WRITTEN INSTRUCTION ->
Give again, word for word, each line from the top of the listing through the line that holds "outlet((-2.70, 0, .42), 0, 'white".

RECORDS FOR PROCESSING ->
* start *
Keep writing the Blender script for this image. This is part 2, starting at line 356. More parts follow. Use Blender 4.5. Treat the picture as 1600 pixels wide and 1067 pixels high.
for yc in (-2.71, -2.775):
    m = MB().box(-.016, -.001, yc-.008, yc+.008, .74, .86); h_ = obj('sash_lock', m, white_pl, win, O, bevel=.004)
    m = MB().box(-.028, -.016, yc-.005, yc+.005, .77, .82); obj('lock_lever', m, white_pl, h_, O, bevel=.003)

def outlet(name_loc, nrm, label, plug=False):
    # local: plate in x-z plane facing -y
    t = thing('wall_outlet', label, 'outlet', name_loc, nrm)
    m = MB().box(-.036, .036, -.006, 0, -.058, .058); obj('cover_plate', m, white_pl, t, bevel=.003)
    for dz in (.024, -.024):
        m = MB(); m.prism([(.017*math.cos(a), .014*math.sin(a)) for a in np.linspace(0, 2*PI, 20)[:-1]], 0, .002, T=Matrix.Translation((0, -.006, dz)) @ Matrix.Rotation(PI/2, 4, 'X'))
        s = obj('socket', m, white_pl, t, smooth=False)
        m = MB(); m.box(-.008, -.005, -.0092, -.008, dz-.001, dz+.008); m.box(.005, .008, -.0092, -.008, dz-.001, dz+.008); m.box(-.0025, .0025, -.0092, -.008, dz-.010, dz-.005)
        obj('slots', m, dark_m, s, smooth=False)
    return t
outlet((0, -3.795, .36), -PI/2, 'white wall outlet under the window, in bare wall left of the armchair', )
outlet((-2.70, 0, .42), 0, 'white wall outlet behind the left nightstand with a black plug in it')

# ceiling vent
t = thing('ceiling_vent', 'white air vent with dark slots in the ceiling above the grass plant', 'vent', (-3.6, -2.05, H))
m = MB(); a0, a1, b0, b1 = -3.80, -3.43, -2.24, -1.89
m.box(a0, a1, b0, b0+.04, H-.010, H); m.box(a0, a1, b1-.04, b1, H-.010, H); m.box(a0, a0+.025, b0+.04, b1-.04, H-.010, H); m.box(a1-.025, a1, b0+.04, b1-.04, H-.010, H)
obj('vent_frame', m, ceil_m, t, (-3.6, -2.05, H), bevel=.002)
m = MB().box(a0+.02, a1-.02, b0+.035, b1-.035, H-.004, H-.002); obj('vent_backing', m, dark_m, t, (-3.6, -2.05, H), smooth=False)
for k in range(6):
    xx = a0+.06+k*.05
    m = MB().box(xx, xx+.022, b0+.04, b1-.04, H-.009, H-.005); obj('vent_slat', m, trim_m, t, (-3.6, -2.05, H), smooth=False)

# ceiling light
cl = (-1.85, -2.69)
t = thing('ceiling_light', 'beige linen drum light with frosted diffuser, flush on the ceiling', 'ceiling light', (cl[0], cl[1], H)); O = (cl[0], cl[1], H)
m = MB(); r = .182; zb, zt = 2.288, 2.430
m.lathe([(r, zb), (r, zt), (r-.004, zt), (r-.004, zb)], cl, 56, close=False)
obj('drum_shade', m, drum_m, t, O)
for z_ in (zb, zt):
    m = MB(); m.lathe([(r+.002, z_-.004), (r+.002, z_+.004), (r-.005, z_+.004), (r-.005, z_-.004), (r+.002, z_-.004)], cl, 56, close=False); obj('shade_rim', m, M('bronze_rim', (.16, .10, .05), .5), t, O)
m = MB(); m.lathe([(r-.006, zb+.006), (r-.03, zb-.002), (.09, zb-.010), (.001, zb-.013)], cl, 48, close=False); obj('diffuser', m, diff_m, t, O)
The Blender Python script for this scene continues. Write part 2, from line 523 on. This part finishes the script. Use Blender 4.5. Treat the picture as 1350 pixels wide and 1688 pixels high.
* end *
WORKED ANSWER ->
Keep writing the Blender script for this image. This is part 2, starting at line 356. More parts follow. Use Blender 4.5. Treat the picture as 1600 pixels wide and 1067 pixels high.
for yc in (-2.71, -2.775):
    m = MB().box(-.016, -.001, yc-.008, yc+.008, .74, .86); h_ = obj('sash_lock', m, white_pl, win, O, bevel=.004)
    m = MB().box(-.028, -.016, yc-.005, yc+.005, .77, .82); obj('lock_lever', m, white_pl, h_, O, bevel=.003)

def outlet(name_loc, nrm, label, plug=False):
    # local: plate in x-z plane facing -y
    t = thing('wall_outlet', label, 'outlet', name_loc, nrm)
    m = MB().box(-.036, .036, -.006, 0, -.058, .058); obj('cover_plate', m, white_pl, t, bevel=.003)
    for dz in (.024, -.024):
        m = MB(); m.prism([(.017*math.cos(a), .014*math.sin(a)) for a in np.linspace(0, 2*PI, 20)[:-1]], 0, .002, T=Matrix.Translation((0, -.006, dz)) @ Matrix.Rotation(PI/2, 4, 'X'))
        s = obj('socket', m, white_pl, t, smooth=False)
        m = MB(); m.box(-.008, -.005, -.0092, -.008, dz-.001, dz+.008); m.box(.005, .008, -.0092, -.008, dz-.001, dz+.008); m.box(-.0025, .0025, -.0092, -.008, dz-.010, dz-.005)
        obj('slots', m, dark_m, s, smooth=False)
    return t
outlet((0, -3.795, .36), -PI/2, 'white wall outlet under the window, in bare wall left of the armchair', )
outlet((-2.70, 0, .42), 0, 'white wall outlet behind the left nightstand with a black plug in it')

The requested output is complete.